**Data lines**
+---+

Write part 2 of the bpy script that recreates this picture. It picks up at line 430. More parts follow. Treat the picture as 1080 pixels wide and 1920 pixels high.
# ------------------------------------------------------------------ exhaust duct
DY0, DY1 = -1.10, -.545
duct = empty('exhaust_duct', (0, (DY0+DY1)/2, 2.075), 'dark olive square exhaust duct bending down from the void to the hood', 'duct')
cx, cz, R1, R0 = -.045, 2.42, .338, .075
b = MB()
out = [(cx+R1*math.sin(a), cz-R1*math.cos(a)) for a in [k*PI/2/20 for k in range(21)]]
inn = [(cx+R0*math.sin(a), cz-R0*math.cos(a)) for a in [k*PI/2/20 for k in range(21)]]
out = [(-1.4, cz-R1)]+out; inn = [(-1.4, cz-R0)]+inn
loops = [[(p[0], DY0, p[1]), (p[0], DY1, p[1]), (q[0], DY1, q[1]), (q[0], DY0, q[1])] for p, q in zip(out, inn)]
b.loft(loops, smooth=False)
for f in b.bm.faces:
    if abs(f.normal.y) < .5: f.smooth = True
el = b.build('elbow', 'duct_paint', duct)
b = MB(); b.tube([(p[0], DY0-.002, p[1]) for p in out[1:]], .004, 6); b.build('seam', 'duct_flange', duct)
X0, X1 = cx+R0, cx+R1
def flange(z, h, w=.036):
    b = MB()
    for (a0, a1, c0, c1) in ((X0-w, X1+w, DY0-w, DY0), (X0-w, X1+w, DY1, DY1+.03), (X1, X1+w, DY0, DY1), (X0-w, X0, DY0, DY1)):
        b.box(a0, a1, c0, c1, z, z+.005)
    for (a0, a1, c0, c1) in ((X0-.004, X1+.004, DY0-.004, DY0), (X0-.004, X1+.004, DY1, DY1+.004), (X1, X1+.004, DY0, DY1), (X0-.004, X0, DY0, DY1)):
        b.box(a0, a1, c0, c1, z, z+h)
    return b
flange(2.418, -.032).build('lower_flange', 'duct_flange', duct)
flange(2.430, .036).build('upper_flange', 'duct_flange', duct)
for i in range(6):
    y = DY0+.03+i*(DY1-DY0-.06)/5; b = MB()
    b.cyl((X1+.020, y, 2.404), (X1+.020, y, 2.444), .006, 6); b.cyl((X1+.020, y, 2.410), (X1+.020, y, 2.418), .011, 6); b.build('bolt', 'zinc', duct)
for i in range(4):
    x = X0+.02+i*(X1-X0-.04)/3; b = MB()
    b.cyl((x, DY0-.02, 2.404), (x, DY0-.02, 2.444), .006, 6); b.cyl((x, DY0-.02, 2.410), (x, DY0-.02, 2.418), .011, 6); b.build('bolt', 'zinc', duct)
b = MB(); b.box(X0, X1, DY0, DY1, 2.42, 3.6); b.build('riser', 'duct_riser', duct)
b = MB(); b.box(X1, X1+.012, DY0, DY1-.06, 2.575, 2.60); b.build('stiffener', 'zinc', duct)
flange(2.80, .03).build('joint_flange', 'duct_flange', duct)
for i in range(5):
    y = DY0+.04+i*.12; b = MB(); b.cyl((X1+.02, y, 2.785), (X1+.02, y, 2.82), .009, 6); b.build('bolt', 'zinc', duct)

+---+

**Exercise task**
Write out every line exactly as it stands.

**Task solution**
Write part 2 of the bpy script that recreates this picture. It picks up at line 430. More parts follow. Treat the picture as 1080 pixels wide and 1920 pixels high.
# ------------------------------------------------------------------ exhaust duct
DY0, DY1 = -1.10, -.545
duct = empty('exhaust_duct', (0, (DY0+DY1)/2, 2.075), 'dark olive square exhaust duct bending down from the void to the hood', 'duct')
cx, cz, R1, R0 = -.045, 2.42, .338, .075
b = MB()
out = [(cx+R1*math.sin(a), cz-R1*math.cos(a)) for a in [k*PI/2/20 for k in range(21)]]
inn = [(cx+R0*math.sin(a), cz-R0*math.cos(a)) for a in [k*PI/2/20 for k in range(21)]]
out = [(-1.4, cz-R1)]+out; inn = [(-1.4, cz-R0)]+inn
loops = [[(p[0], DY0, p[1]), (p[0], DY1, p[1]), (q[0], DY1, q[1]), (q[0], DY0, q[1])] for p, q in zip(out, inn)]
b.loft(loops, smooth=False)
for f in b.bm.faces:
    if abs(f.normal.y) < .5: f.smooth = True
el = b.build('elbow', 'duct_paint', duct)
b = MB(); b.tube([(p[0], DY0-.002, p[1]) for p in out[1:]], .004, 6); b.build('seam', 'duct_flange', duct)
X0, X1 = cx+R0, cx+R1
def flange(z, h, w=.036):
    b = MB()
    for (a0, a1, c0, c1) in ((X0-w, X1+w, DY0-w, DY0), (X0-w, X1+w, DY1, DY1+.03), (X1, X1+w, DY0, DY1), (X0-w, X0, DY0, DY1)):
        b.box(a0, a1, c0, c1, z, z+.005)
    for (a0, a1, c0, c1) in ((X0-.004, X1+.004, DY0-.004, DY0), (X0-.004, X1+.004, DY1, DY1+.004), (X1, X1+.004, DY0, DY1), (X0-.004, X0, DY0, DY1)):
        b.box(a0, a1, c0, c1, z, z+h)
    return b
flange(2.418, -.032).build('lower_flange', 'duct_flange', duct)
flange(2.430, .036).build('upper_flange', 'duct_flange', duct)
for i in range(6):
    y = DY0+.03+i*(DY1-DY0-.06)/5; b = MB()
    b.cyl((X1+.020, y, 2.404), (X1+.020, y, 2.444), .006, 6); b.cyl((X1+.020, y, 2.410), (X1+.020, y, 2.418), .011, 6); b.build('bolt', 'zinc', duct)
for i in range(4):
    x = X0+.02+i*(X1-X0-.04)/3; b = MB()
    b.cyl((x, DY0-.02, 2.404), (x, DY0-.02, 2.444), .006, 6); b.cyl((x, DY0-.02, 2.410), (x, DY0-.02, 2.418), .011, 6); b.build('bolt', 'zinc', duct)
b = MB(); b.box(X0, X1, DY0, DY1, 2.42, 3.6); b.build('riser', 'duct_riser', duct)
b = MB(); b.box(X1, X1+.012, DY0, DY1-.06, 2.575, 2.60); b.build('stiffener', 'zinc', duct)
flange(2.80, .03).build('joint_flange', 'duct_flange', duct)
for i in range(5):
    y = DY0+.04+i*.12; b = MB(); b.cyl((X1+.02, y, 2.785), (X1+.02, y, 2.82), .009, 6); b.build('bolt', 'zinc', duct)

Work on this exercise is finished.